## LISTING
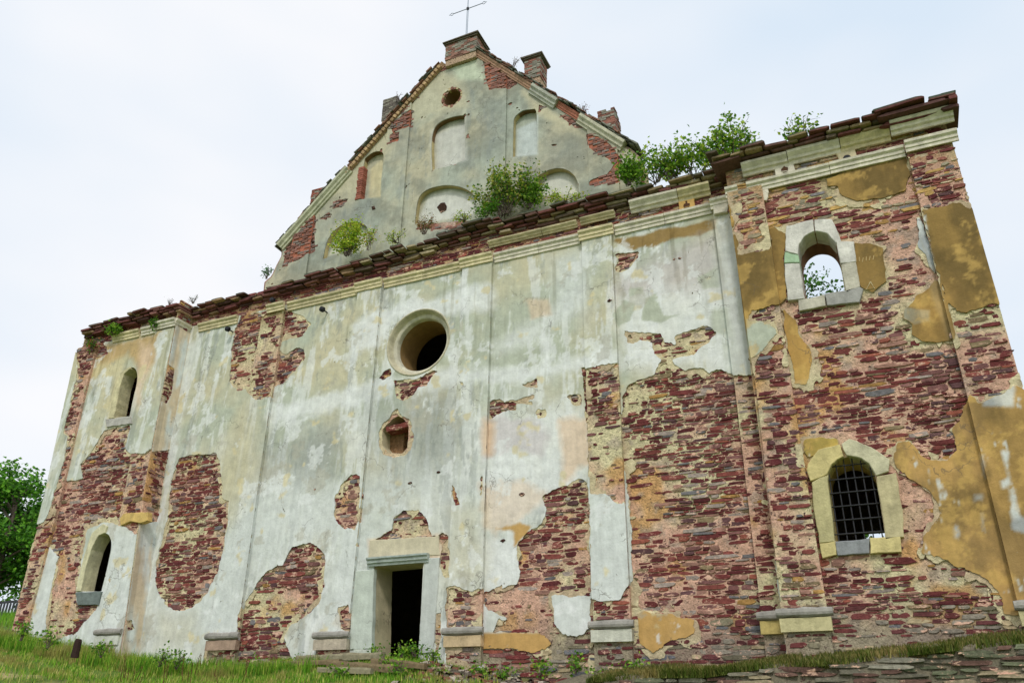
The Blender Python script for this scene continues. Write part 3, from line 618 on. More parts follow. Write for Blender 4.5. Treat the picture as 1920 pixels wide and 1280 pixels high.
ws = empty('window_surround', (0, 0, 0), CH, label='white cut stone surround of the upper right window')
cw1 = lin((220, 216, 206)); cw2 = lin((200, 194, 176))
for pts, c_ in (('1474,424 1524,411 1527,433 1508,442 1497,460 1496,476 1472,470 1473,440', cw1), ('1526,411 1558,410 1568,425 1577,452 1567,455 1552,437 1529,433', cw1),
                ('1569,453 1601,452 1605,490 1577,494 1573,478', cw1), ('1577,495 1605,491 1612,538 1586,547', cw2), ('1471,472 1496,478 1498,492 1470,493', lin((178, 206, 170))),
                ('1470,494 1498,493 1502,520 1509,560 1477,563 1473,530', cw1), ('1496,563 1546,551 1549,573 1498,583', cw2), ('1547,551 1612,538 1618,541 1612,566 1550,573', lin((170, 168, 162)))):
    block('frame_block', P(pts), W_RW, .055, .5, c_, ws)
ws = empty('window_surround', (0, 0, 0), CH, label='yellowish cut stone surround of the barred window')
cy1 = lin((212, 196, 138)); cy2 = lin((198, 188, 140))
for pts, c_ in (('1513,870 1535,842 1575,832 1582,855 1561,867 1551,888 1520,902 1513,885', cy1), ('1577,832 1592,821 1640,840 1668,862 1665,884 1642,892 1633,871 1612,856 1587,854', lin((206, 200, 168))),
                ('1521,903 1552,889 1555,930 1565,1014 1537,1018 1527,960', cy2), ('1643,892 1680,886 1692,950 1694,1005 1661,1010 1650,942', lin((196, 184, 144))),
                ('1537,1019 1566,1015 1569,1040 1541,1046', cy1), ('1567,1015 1630,1008 1630,1037 1570,1041', lin((150, 152, 154))), ('1631,1008 1688,1005 1690,1034 1632,1037', cy1)):
    block('frame_block', P(pts), W_RW, .055, .5, c_, ws)
ws = empty('window_surround', (0, 0, 0), CH, label='plastered surround of the lower left window')
for pts, c_ in (('141,1108 160,1030 172,998 193,982 201,986 197,998 184,1004 172,1024 160,1063 151,1107', lin((214, 208, 172))), ('141,1110 190,1108 184,1133 145,1133', lin((122, 132, 128)))):
    block('frame_block', P(pts), W_LW, .05, .4, c_, ws)
ws = empty('window_surround', (0, 0, 0), CH, label='pale surround of the upper left window')
for pts, c_ in (('203,784 215,722 224,700 243,687 244,690 232,701 225,722 213,783', lin((214, 204, 164))), ('197,785 243,781 246,794 200,800', lin((188, 184, 176)))):
    block('frame_block', P(pts), W_LW, .045, .4, c_, ws)
# --- iron grille of the barred window
gr = empty('iron_grille', (0, 0, 0), CH)
def tube(bag, pts, r, col, n=6):
    pts = np.asarray(pts, float); k = len(pts); r = np.broadcast_to(r, (k,)); V = []
    for i in range(k):
        t = pts[min(i+1, k-1)]-pts[max(i-1, 0)]; t = t/(np.linalg.norm(t)+1e-9); a = np.array([0, 0, 1.]) if abs(t[2]) < .9 else np.array([1., 0, 0])
        e1 = np.cross(t, a); e1 /= np.linalg.norm(e1); e2 = np.cross(t, e1)
        for q in range(n):
            w_ = 2*math.pi*q/n; V.append(pts[i]+r[i]*(math.cos(w_)*e1+math.sin(w_)*e2))
    f = np.array([[i*n+q, i*n+(q+1) % n, (i+1)*n+(q+1) % n, (i+1)*n+q] for i in range(k-1) for q in range(n)])
    cap = [np.array([list(range(n))[::-1], list(range((k-1)*n, k*n))])]
    bag.add(V, [f]+cap, col)
gp = uv(O_RW[1], W_RW+.12); gx0, gx1, gz0, gz1 = gp[:, 0].min(), gp[:, 0].max(), gp[:, 1].min(), gp[:, 1].max()
for k in range(6):
    t = (k+.5)/6
    b = Bag(); x = gx0+(gx1-gx0)*t; top = gz1-.55*abs(t-.5)**1.6*1.9; tube(b, [(x, W_RW+.12, gz0-.05), (x+.01, W_RW+.12, top)], .013, (0, 0, 0)); b.build('bar', M_iron, gr)
for k in range(6):
    b = Bag(); z = gz0+(gz1-gz0)*(k+.55)/6.3; w_ = 0 if k < 5 else .1; tube(b, [(gx0-.02+w_, W_RW+.10, z), (gx1+.02-w_, W_RW+.10, z)], .013, (0, 0, 0)); b.build('bar', M_iron, gr)

# --- door surround
dr = empty('door_surround', (0, 0, 0), CH)
def mould(name, x0, x1, z, dep, prof, col, parent, seed=0, wear=.01, m=M_cut, slope=0.0, retL=False, retR=False):
    """worn stone moulding: profile (out, up) drawn along X"""
    rng = np.random.default_rng(seed); n = max(3, int((x1-x0)/.14)); k = len(prof); V = []
    for i, x in enumerate(np.linspace(x0, x1, n)):
        w_ = 1-(wear*6*max(0, fbm(np.array([x*3]), np.array([z]), .5, 3, seed)[0]+.1) if 0 < i < n-1 else wear*2)
        V += [(x, dep-a*w_, z+slope*(x-x0)+c+rng.uniform(-1, 1)*wear*.35) for a, c in prof]
    f = np.array([[i*k+j, (i+1)*k+j, (i+1)*k+j+1, i*k+j+1] for i in range(n-1) for j in range(k-1)])
    b = Bag(); b.add(V, [f, np.array([list(range(k)), list(range((n-1)*k, n*k))[::-1]])], col); return b.build(name, m, parent)
d0 = uv([(688, 1056), (802, 1042)], -.1)
mould('lintel_moulding', d0[0][0], d0[1][0], d0[:, 1].mean()-.1, 0, [(0, 0), (.07, 0), (.08, .05), (.12, .07), (.13, .13), (.17, .16), (.17, .2), (0, .21)], lin((176, 186, 180)), dr)
block('lintel', P('694,1012 822,1004 824,1040 690,1048'), 0, .02, .1, lin((214, 204, 176)), dr, M_plaster)
block('jamb', P('660,1070 701,1066 696,1216 655,1216'), 0, .035, .1, lin((206, 214, 202)), dr, M_plaster)
block('jamb', P('796,1046 824,1044 812,1222 784,1224'), 0, .035, .1, lin((200, 204, 198)), dr, M_plaster)
block('base_block', P('662,1217 696,1217 695,1232 664,1232'), 0, .07, .1, lin((206, 210, 196)), dr)
bg = Bag(); bg.add(*[(lambda V: V)(np.array([(-11.36, .85, 2.3), (-11.36, .85, 6.3), (-11.30, 1.6, 6.2), (-11.30, 1.6, 2.3)]))], [np.array([[0, 1, 2, 3]])], lin((120, 112, 96)))

# --- architrave
ar = empty('architrave', (0, 0, 0), CH); AP = [(0, 0), (.045, 0), (.05, .08), (.075, .09), (.08, .16), (.13, .2), (.14, .26), (0, .28)]
c_m = lin((222, 208, 168)); c_mw = lin((226, 218, 198)); za = 12.98
def arch(x0, x1, dep, z=za, s=0, col=c_m):
    x = x0; rng = np.random.default_rng(s)
    while x < x1-.05:
        l = min(rng.uniform(1.2, 2.4), x1-x); l = x1-x if x1-x-l < .4 else l
        mould('moulding_block', x, x+l-.012, z+rng.uniform(-.006, .006), dep, AP, col*rng.uniform(.9, 1.05), ar, int(x*10)+400+s); x += l
arch(-18.95, -17.35, 0, 12.92); arch(-16.1, -15.44, dC, 12.95); arch(-15.4, -12.87, 0, 12.95)
for a, b_ in ((-12.87, -11.95), (-9.42, -8.42), (-5.94, -5.0)): arch(a, b_, dC, za, 2)
for a, b_ in ((-11.95, -9.42), (-8.42, -5.94), (-5.0, -2.53)): arch(a, b_, 0, za, 3, c_m if a < -9 else c_mw)
arch(-2.53, -1.9, dC-.04, za, 4, c_mw)
arch(-2.1, -1.8, W_RW, za-.02, 5, c_mw); arch(-1.6, 1.80, W_RW, za-.02, 6, c_mw); arch(1.8, 2.84, dW, za, 7, c_mw)
arch(-20.2, -19.33, dW, 12.93, 8, c_mw); arch(-22.2, -21.0, W_LW, 12.92, 9); arch(-20.9, -20.2, W_LW, 12.92, 9, c_mw); 
# return of the wing's architrave
bg = Bag(); V = []
for y in (-.66, -.3, -.0): V += [(-19.40+a, y, 12.93+c) for a, c in AP]
bg.add(V, [np.array([[i*8+j, (i+1)*8+j, (i+1)*8+j+1, i*8+j+1] for i in range(2) for j in range(7)]), np.array([list(range(8))])], c_mw); bg.build('moulding_block', M_cut, ar)
# --- upper cornice moulding that survives on the right
co = empty('cornice', (0, 0, 0), CH); CP = [(0, 0), (.05, 0), (.07, .07), (.13, .09), (.15, .14), (.24, .22), (.25, .28), (0, .3)]
for a, b_, d, z, c_ in ((-4.55, -3.3, 0, 13.52, c_mw), (-3.3, -2.5, 0, 13.52, c_m), (-1.65, -.6, W_RW, 13.45, c_mw), (-.6, .55, W_RW, 13.47, c_mw), (.55, 1.6, W_RW, 13.47, c_m), (1.6, 2.86, dW, 13.5, c_mw),
                        (-5.9, -4.95, -.05, 13.5, c_m*.8), (-8.6, -7.0, 0, 13.5, c_m*.75), (-7.0, -6.0, 0, 13.5, c_m*.8)):
    mould('cornice_block', a, b_-.015, z, d, CP if a > -5 else [(x*.6, y*.6) for x, y in CP], c_*RNG.uniform(.9, 1.04), co, int(a*7)+900, wear=.02)
# --- coping slabs
TOPZ = lambda x: np.interp(x, [-24, -19.4, -19, -16, -14, -12, -10.5, -9, -7, -5, -3.5, -2.6, -1.9, -.5, 1.5, 1.6, 2.9], [13.62, 13.78, 13.8, 13.86, 13.92, 14.06, 14.2, 14.3, 14.24, 14.14, 14.06, 14.06, 14.02, 14.0, 13.96, 14.02, 14.02])
NC = [0]
def coping(x0, x1, dep, layers, seed, over=(.14, .5), pal=PALG, big=False, st=.08):
    rng = np.random.default_rng(seed)
    for k in range(layers):
        x = x0-(.0 if k < layers-1 else .08)
        while x < x1:
            l = rng.uniform(.22, .7)*(2.0 if big else 1); l = min(l, x1-x+.05); th = st*rng.uniform(.75, 1.1)
            if x1-x-l < .15: l = x1-x
            o = over[0]+(over[1]-over[0])*k/max(1, layers-1)+rng.uniform(-.08, .07)
            z = float(TOPZ(x+l/2))-(layers-k-.5)*(st+.004)+rng.uniform(-.012, .012)
            if k == layers-1 and rng.random() < .13 and not big: x += l; continue
            v, f = stone_geo(l-.012, th*1.02, o, .55, rng, n=12, sq=.86); v[:, 1] = np.where(v[:, 1] < 0, np.where(np.arange(len(v)) < 12, -o, -o+.03), v[:, 1])
            col = pick(pal, rng); cc = np.broadcast_to(col, (len(v), 3)).copy()
            if k == layers-1: cc[v[:, 2] > 0] = lin((88, 100, 84))*.8
            me = mesh_np('coping_stone', v, f, cc); ob = link('coping_stone', me, M_cstone, co); ob.location = (x+l/2, dep, z)
            ob.rotation_euler = (rng.uniform(-.03, .05), rng.uniform(-.04, .04), rng.uniform(-.06, .06)); NC[0] += 1; TRI[0] += 60; x += l
PALR = [(lin((116, 66, 62)), 4), (lin((98, 66, 62)), 3), (lin((160, 128, 94)), 1.4), (lin((140, 92, 84)), 2)]
coping(-23.6, -19.25, dW, 4, 1, (.03, .22), PALR); coping(-19.3, -13.0, 0, 4, 2, (.06, .28), PALR); coping(-13.0, -2.2, 0, 5, 3, (.06, .32))
coping(-2.3, 1.5, dW, 3, 4, (.2, .42)); coping(1.4, 2.98, dW, 3, 5, (.22, .5), PALR, True, st=.11)
# top of the wall behind the coping
bg = Bag(); xs = np.linspace(-18.9, -2.2, 60); tz = TOPZ(xs)-.06+.04*np.sin(xs*5)
V = [(x, -.1, z) for x, z in zip(xs, tz)]+[(x, 1.15, z+.25) for x, z in zip(xs, tz)]
bg.add(V, [np.array([[i, i+1, 60+i+1, 60+i] for i in range(59)])], lin((120, 108, 70))); bg.build('wall_top', M_mortar, CH, smooth=True)
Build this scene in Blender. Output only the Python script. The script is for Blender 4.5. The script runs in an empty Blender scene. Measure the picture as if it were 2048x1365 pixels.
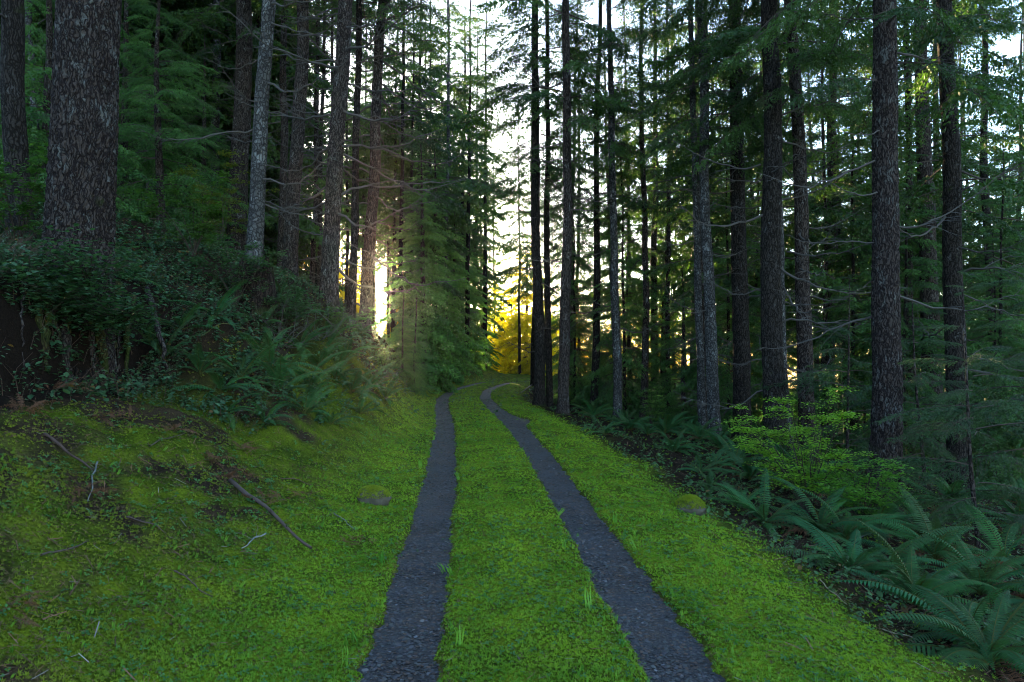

## PROBLEM DETAILS
Check every line of the data above for the string "script", and copy those that have it.

## RESPONSE BELOW
The Blender Python script for this scene continues. Write part 3, from line 618 on. More parts follow. Write for Blender 4.5. Treat the picture as 1920 pixels wide and 1280 pixels high.
Build this scene in Blender. Output only the Python script. The script is for Blender 4.5. The script runs in an empty Blender scene. Measure the picture as if it were 2048x1365 pixels.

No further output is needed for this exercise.